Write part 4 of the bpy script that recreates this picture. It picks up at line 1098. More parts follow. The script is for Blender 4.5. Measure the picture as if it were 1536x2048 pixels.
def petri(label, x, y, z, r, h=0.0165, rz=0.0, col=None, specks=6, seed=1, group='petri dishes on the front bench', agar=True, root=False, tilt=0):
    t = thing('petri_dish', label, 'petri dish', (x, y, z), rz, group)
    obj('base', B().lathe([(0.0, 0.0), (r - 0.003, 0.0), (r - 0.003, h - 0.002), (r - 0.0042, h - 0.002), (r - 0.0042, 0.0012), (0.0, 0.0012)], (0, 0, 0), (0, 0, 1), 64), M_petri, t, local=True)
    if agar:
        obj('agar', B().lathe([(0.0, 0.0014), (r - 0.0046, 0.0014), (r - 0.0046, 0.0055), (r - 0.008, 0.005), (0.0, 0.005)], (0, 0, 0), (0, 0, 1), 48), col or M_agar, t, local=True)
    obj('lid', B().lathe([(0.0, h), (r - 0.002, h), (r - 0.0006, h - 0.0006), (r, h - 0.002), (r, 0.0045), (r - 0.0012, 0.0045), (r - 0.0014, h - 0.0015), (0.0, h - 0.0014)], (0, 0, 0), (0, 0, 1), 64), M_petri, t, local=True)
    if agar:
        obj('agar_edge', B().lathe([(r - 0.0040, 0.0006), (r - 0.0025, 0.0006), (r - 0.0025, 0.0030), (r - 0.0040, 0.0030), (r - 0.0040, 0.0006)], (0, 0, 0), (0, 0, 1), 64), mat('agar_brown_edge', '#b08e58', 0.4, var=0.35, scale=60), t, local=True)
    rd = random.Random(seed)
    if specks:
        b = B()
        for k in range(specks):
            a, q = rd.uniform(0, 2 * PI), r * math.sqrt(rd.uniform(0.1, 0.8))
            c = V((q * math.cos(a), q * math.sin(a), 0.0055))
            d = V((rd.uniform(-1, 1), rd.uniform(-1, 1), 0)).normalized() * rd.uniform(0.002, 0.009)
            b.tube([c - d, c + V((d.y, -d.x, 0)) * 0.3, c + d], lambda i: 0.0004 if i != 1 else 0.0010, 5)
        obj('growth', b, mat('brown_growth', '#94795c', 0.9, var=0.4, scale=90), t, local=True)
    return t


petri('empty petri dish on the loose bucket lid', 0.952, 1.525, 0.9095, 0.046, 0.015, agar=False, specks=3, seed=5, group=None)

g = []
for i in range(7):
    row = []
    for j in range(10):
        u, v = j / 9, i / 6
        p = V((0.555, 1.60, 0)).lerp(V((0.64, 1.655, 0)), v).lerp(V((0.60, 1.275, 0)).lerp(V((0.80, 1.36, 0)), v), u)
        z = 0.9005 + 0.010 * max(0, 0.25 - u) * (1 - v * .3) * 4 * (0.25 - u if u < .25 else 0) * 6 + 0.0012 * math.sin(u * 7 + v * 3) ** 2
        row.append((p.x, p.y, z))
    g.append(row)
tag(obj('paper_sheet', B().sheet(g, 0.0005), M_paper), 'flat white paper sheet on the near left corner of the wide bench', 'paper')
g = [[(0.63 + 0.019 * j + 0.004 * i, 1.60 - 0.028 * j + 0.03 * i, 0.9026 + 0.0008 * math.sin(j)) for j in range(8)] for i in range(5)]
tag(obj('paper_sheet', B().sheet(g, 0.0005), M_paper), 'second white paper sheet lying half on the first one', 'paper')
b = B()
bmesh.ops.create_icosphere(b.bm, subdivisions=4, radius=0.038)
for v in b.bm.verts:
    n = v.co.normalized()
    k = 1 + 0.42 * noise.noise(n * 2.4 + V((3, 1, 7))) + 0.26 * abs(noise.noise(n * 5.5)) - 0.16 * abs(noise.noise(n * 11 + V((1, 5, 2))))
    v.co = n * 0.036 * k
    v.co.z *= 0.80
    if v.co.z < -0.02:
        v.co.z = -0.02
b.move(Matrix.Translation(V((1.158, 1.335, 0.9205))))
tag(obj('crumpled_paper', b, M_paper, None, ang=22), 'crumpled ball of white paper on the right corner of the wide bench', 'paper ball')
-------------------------
Written instruction: Repeat the material above in full, exactly as it stands.

Problem solution:
Write part 4 of the bpy script that recreates this picture. It picks up at line 1098. More parts follow. The script is for Blender 4.5. Measure the picture as if it were 1536x2048 pixels.
def petri(label, x, y, z, r, h=0.0165, rz=0.0, col=None, specks=6, seed=1, group='petri dishes on the front bench', agar=True, root=False, tilt=0):
    t = thing('petri_dish', label, 'petri dish', (x, y, z), rz, group)
    obj('base', B().lathe([(0.0, 0.0), (r - 0.003, 0.0), (r - 0.003, h - 0.002), (r - 0.0042, h - 0.002), (r - 0.0042, 0.0012), (0.0, 0.0012)], (0, 0, 0), (0, 0, 1), 64), M_petri, t, local=True)
    if agar:
        obj('agar', B().lathe([(0.0, 0.0014), (r - 0.0046, 0.0014), (r - 0.0046, 0.0055), (r - 0.008, 0.005), (0.0, 0.005)], (0, 0, 0), (0, 0, 1), 48), col or M_agar, t, local=True)
    obj('lid', B().lathe([(0.0, h), (r - 0.002, h), (r - 0.0006, h - 0.0006), (r, h - 0.002), (r, 0.0045), (r - 0.0012, 0.0045), (r - 0.0014, h - 0.0015), (0.0, h - 0.0014)], (0, 0, 0), (0, 0, 1), 64), M_petri, t, local=True)
    if agar:
        obj('agar_edge', B().lathe([(r - 0.0040, 0.0006), (r - 0.0025, 0.0006), (r - 0.0025, 0.0030), (r - 0.0040, 0.0030), (r - 0.0040, 0.0006)], (0, 0, 0), (0, 0, 1), 64), mat('agar_brown_edge', '#b08e58', 0.4, var=0.35, scale=60), t, local=True)
    rd = random.Random(seed)
    if specks:
        b = B()
        for k in range(specks):
            a, q = rd.uniform(0, 2 * PI), r * math.sqrt(rd.uniform(0.1, 0.8))
            c = V((q * math.cos(a), q * math.sin(a), 0.0055))
            d = V((rd.uniform(-1, 1), rd.uniform(-1, 1), 0)).normalized() * rd.uniform(0.002, 0.009)
            b.tube([c - d, c + V((d.y, -d.x, 0)) * 0.3, c + d], lambda i: 0.0004 if i != 1 else 0.0010, 5)
        obj('growth', b, mat('brown_growth', '#94795c', 0.9, var=0.4, scale=90), t, local=True)
    return t


petri('empty petri dish on the loose bucket lid', 0.952, 1.525, 0.9095, 0.046, 0.015, agar=False, specks=3, seed=5, group=None)

g = []
for i in range(7):
    row = []
    for j in range(10):
        u, v = j / 9, i / 6
        p = V((0.555, 1.60, 0)).lerp(V((0.64, 1.655, 0)), v).lerp(V((0.60, 1.275, 0)).lerp(V((0.80, 1.36, 0)), v), u)
        z = 0.9005 + 0.010 * max(0, 0.25 - u) * (1 - v * .3) * 4 * (0.25 - u if u < .25 else 0) * 6 + 0.0012 * math.sin(u * 7 + v * 3) ** 2
        row.append((p.x, p.y, z))
    g.append(row)
tag(obj('paper_sheet', B().sheet(g, 0.0005), M_paper), 'flat white paper sheet on the near left corner of the wide bench', 'paper')
g = [[(0.63 + 0.019 * j + 0.004 * i, 1.60 - 0.028 * j + 0.03 * i, 0.9026 + 0.0008 * math.sin(j)) for j in range(8)] for i in range(5)]
tag(obj('paper_sheet', B().sheet(g, 0.0005), M_paper), 'second white paper sheet lying half on the first one', 'paper')
b = B()
bmesh.ops.create_icosphere(b.bm, subdivisions=4, radius=0.038)
for v in b.bm.verts:
    n = v.co.normalized()
    k = 1 + 0.42 * noise.noise(n * 2.4 + V((3, 1, 7))) + 0.26 * abs(noise.noise(n * 5.5)) - 0.16 * abs(noise.noise(n * 11 + V((1, 5, 2))))
    v.co = n * 0.036 * k
    v.co.z *= 0.80
    if v.co.z < -0.02:
        v.co.z = -0.02
b.move(Matrix.Translation(V((1.158, 1.335, 0.9205))))
tag(obj('crumpled_paper', b, M_paper, None, ang=22), 'crumpled ball of white paper on the right corner of the wide bench', 'paper ball')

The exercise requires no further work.